**INSTRUCTIONS TO FOLLOW**
Write out all the lines again, precisely as they stand, but without the images.

** Start **

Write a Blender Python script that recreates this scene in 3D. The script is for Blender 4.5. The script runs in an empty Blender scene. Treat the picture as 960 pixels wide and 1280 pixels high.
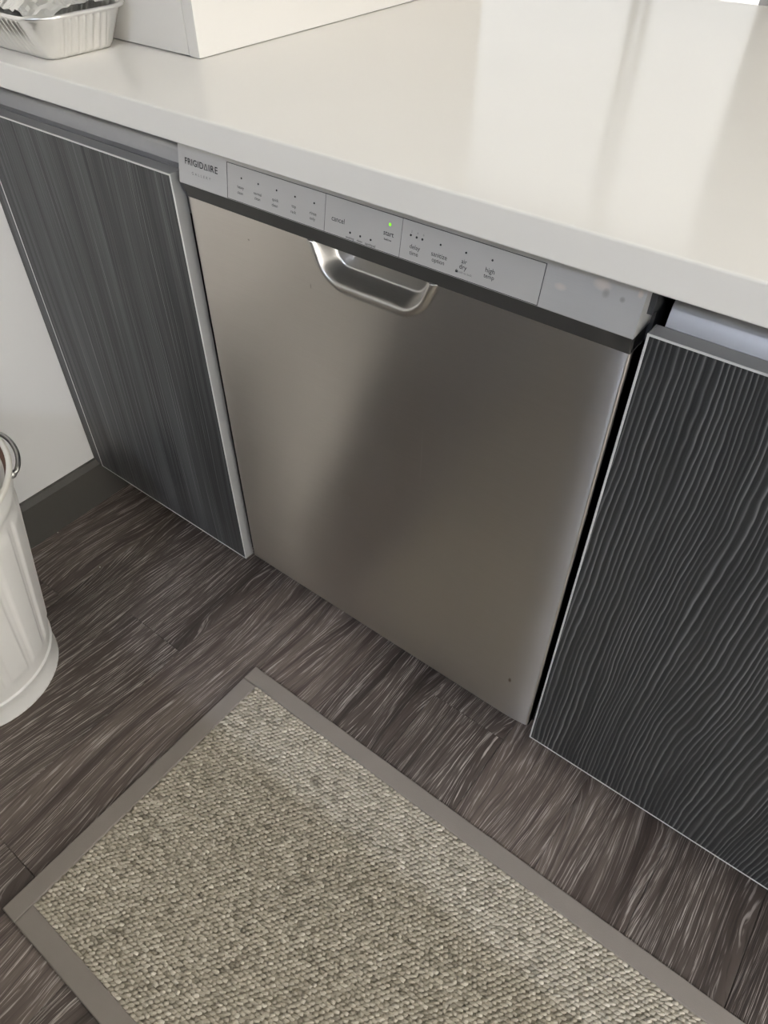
import bpy, bmesh, math, random
import numpy as np
from mathutils import Vector, Matrix, noise as mnoise

S = bpy.context.scene
COL = S.collection

# ------------------------------------------------------------------ camera
CAM_LOC = (0.7711, -0.5924, 1.1640)
YAW, PITCH, ROLL, FPX = 0.6530, -0.7821, 0.0034, 904.79
fwd = Vector((-math.sin(YAW) * math.cos(PITCH), math.cos(YAW) * math.cos(PITCH), math.sin(PITCH)))
rgt = Vector((math.cos(YAW), math.sin(YAW), 0))
upv = rgt.cross(fwd)
r2 = rgt * math.cos(ROLL) + upv * math.sin(ROLL)
u2 = upv * math.cos(ROLL) - rgt * math.sin(ROLL)
cd = bpy.data.cameras.new('camera')
cam = bpy.data.objects.new('camera', cd)
COL.objects.link(cam)
M3 = Matrix((r2, u2, -fwd)).transposed()
cam.matrix_world = Matrix.Translation(CAM_LOC) @ M3.to_4x4()
cd.sensor_fit = 'VERTICAL'
cd.sensor_height = 36.0
cd.lens = 36.0 * FPX / 1280.0
cd.clip_start = 0.02
S.camera = cam

# ------------------------------------------------------------------ colour management
vs = S.view_settings
vs.view_transform = 'Standard'
vs.look = 'None'
vs.exposure = 0.20
vs.gamma = 1.0
vs.use_curve_mapping = False

# ------------------------------------------------------------------ world: bright overcast sky over grey-green ground
SKY_STRENGTH = 6.0
w = bpy.data.worlds.new('sky')
S.world = w
w.use_nodes = True
nt = w.node_tree
nt.nodes.clear()
out = nt.nodes.new('ShaderNodeOutputWorld')
bg = nt.nodes.new('ShaderNodeBackground')
tc = nt.nodes.new('ShaderNodeTexCoord')
sx = nt.nodes.new('ShaderNodeSeparateXYZ')
cr = nt.nodes.new('ShaderNodeValToRGB')
mp = nt.nodes.new('ShaderNodeMapRange')
mp.inputs[1].default_value = -1; mp.inputs[2].default_value = 1
nt.links.new(tc.outputs['Generated'], sx.inputs[0])
nt.links.new(sx.outputs['Z'], mp.inputs[0])
nt.links.new(mp.outputs[0], cr.inputs[0])
e = cr.color_ramp.elements
e[0].position = 0.47; e[0].color = (0.16, 0.17, 0.14, 1)
e[1].position = 0.53; e[1].color = (1.0, 0.962, 0.90, 1)
k = e.new(1.0); k.color = (0.96, 0.945, 0.92, 1)
nt.links.new(cr.outputs[0], bg.inputs['Color'])
bg.inputs['Strength'].default_value = SKY_STRENGTH
nt.links.new(bg.outputs[0], out.inputs['Surface'])

def portal(loc, size, size_y, direction):
    l = bpy.data.lights.new('window_portal', 'AREA')
    l.shape = 'RECTANGLE'; l.size = size; l.size_y = size_y
    l.cycles.is_portal = True
    o = bpy.data.objects.new('window_portal', l)
    COL.objects.link(o)
    o.location = loc
    o.rotation_euler = Vector(direction).to_track_quat('-Z', 'Y').to_euler()

# ------------------------------------------------------------------ helpers
def tag(o, label=None, cat=None, group=None, kind=None):
    if label: o['label'] = label
    if cat: o['category'] = cat
    if group: o['group'] = group
    if kind: o['kind'] = kind
    return o

def empty(name, loc, label, cat, group=None):
    o = bpy.data.objects.new(name, None)
    o.empty_display_size = 0.05
    COL.objects.link(o)
    o.location = loc
    return tag(o, label, cat, group)

def link(name, me, mat=None, parent=None, smooth=None):
    """vertices are given in world space; they are moved into the parent's frame"""
    o = bpy.data.objects.new(name, me)
    COL.objects.link(o)
    if mat:
        me.materials.clear() if len(me.materials) else None
        me.materials.append(mat)
    if parent:
        o.parent = parent
        off = world_loc(parent)
        me.transform(Matrix.Translation(-off))
    if smooth is not None:
        me.shade_smooth() if smooth >= 180 else smooth_by_angle(me, smooth)
    return o

def world_loc(o):
    v = Vector(o.location)
    while o.parent:
        o = o.parent
        v += Vector(o.location)
    return v

def smooth_by_angle(me, deg):
    bm = bmesh.new(); bm.from_mesh(me)
    lim = math.radians(deg)
    bm.normal_update()
    for f in bm.faces: f.smooth = max(abs(c) for c in f.normal) < 0.9999     # keep box faces flat beside rounded edges
    for ed in bm.edges:
        if len(ed.link_faces) == 2 and ed.calc_face_angle(0) > lim: ed.smooth = False
        elif len(ed.link_faces) != 2: ed.smooth = False
    bm.to_mesh(me); bm.free()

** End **

**PROBLEM SOLUTION**
Write a Blender Python script that recreates this scene in 3D. The script is for Blender 4.5. The script runs in an empty Blender scene. Treat the picture as 960 pixels wide and 1280 pixels high.
import bpy, bmesh, math, random
import numpy as np
from mathutils import Vector, Matrix, noise as mnoise

S = bpy.context.scene
COL = S.collection

# ------------------------------------------------------------------ camera
CAM_LOC = (0.7711, -0.5924, 1.1640)
YAW, PITCH, ROLL, FPX = 0.6530, -0.7821, 0.0034, 904.79
fwd = Vector((-math.sin(YAW) * math.cos(PITCH), math.cos(YAW) * math.cos(PITCH), math.sin(PITCH)))
rgt = Vector((math.cos(YAW), math.sin(YAW), 0))
upv = rgt.cross(fwd)
r2 = rgt * math.cos(ROLL) + upv * math.sin(ROLL)
u2 = upv * math.cos(ROLL) - rgt * math.sin(ROLL)
cd = bpy.data.cameras.new('camera')
cam = bpy.data.objects.new('camera', cd)
COL.objects.link(cam)
M3 = Matrix((r2, u2, -fwd)).transposed()
cam.matrix_world = Matrix.Translation(CAM_LOC) @ M3.to_4x4()
cd.sensor_fit = 'VERTICAL'
cd.sensor_height = 36.0
cd.lens = 36.0 * FPX / 1280.0
cd.clip_start = 0.02
S.camera = cam

# ------------------------------------------------------------------ colour management
vs = S.view_settings
vs.view_transform = 'Standard'
vs.look = 'None'
vs.exposure = 0.20
vs.gamma = 1.0
vs.use_curve_mapping = False

# ------------------------------------------------------------------ world: bright overcast sky over grey-green ground
SKY_STRENGTH = 6.0
w = bpy.data.worlds.new('sky')
S.world = w
w.use_nodes = True
nt = w.node_tree
nt.nodes.clear()
out = nt.nodes.new('ShaderNodeOutputWorld')
bg = nt.nodes.new('ShaderNodeBackground')
tc = nt.nodes.new('ShaderNodeTexCoord')
sx = nt.nodes.new('ShaderNodeSeparateXYZ')
cr = nt.nodes.new('ShaderNodeValToRGB')
mp = nt.nodes.new('ShaderNodeMapRange')
mp.inputs[1].default_value = -1; mp.inputs[2].default_value = 1
nt.links.new(tc.outputs['Generated'], sx.inputs[0])
nt.links.new(sx.outputs['Z'], mp.inputs[0])
nt.links.new(mp.outputs[0], cr.inputs[0])
e = cr.color_ramp.elements
e[0].position = 0.47; e[0].color = (0.16, 0.17, 0.14, 1)
e[1].position = 0.53; e[1].color = (1.0, 0.962, 0.90, 1)
k = e.new(1.0); k.color = (0.96, 0.945, 0.92, 1)
nt.links.new(cr.outputs[0], bg.inputs['Color'])
bg.inputs['Strength'].default_value = SKY_STRENGTH
nt.links.new(bg.outputs[0], out.inputs['Surface'])

def portal(loc, size, size_y, direction):
    l = bpy.data.lights.new('window_portal', 'AREA')
    l.shape = 'RECTANGLE'; l.size = size; l.size_y = size_y
    l.cycles.is_portal = True
    o = bpy.data.objects.new('window_portal', l)
    COL.objects.link(o)
    o.location = loc
    o.rotation_euler = Vector(direction).to_track_quat('-Z', 'Y').to_euler()

# ------------------------------------------------------------------ helpers
def tag(o, label=None, cat=None, group=None, kind=None):
    if label: o['label'] = label
    if cat: o['category'] = cat
    if group: o['group'] = group
    if kind: o['kind'] = kind
    return o

def empty(name, loc, label, cat, group=None):
    o = bpy.data.objects.new(name, None)
    o.empty_display_size = 0.05
    COL.objects.link(o)
    o.location = loc
    return tag(o, label, cat, group)

def link(name, me, mat=None, parent=None, smooth=None):
    """vertices are given in world space; they are moved into the parent's frame"""
    o = bpy.data.objects.new(name, me)
    COL.objects.link(o)
    if mat:
        me.materials.clear() if len(me.materials) else None
        me.materials.append(mat)
    if parent:
        o.parent = parent
        off = world_loc(parent)
        me.transform(Matrix.Translation(-off))
    if smooth is not None:
        me.shade_smooth() if smooth >= 180 else smooth_by_angle(me, smooth)
    return o

def world_loc(o):
    v = Vector(o.location)
    while o.parent:
        o = o.parent
        v += Vector(o.location)
    return v

def smooth_by_angle(me, deg):
    bm = bmesh.new(); bm.from_mesh(me)
    lim = math.radians(deg)
    bm.normal_update()
    for f in bm.faces: f.smooth = max(abs(c) for c in f.normal) < 0.9999     # keep box faces flat beside rounded edges
    for ed in bm.edges:
        if len(ed.link_faces) == 2 and ed.calc_face_angle(0) > lim: ed.smooth = False
        elif len(ed.link_faces) != 2: ed.smooth = False
    bm.to_mesh(me); bm.free()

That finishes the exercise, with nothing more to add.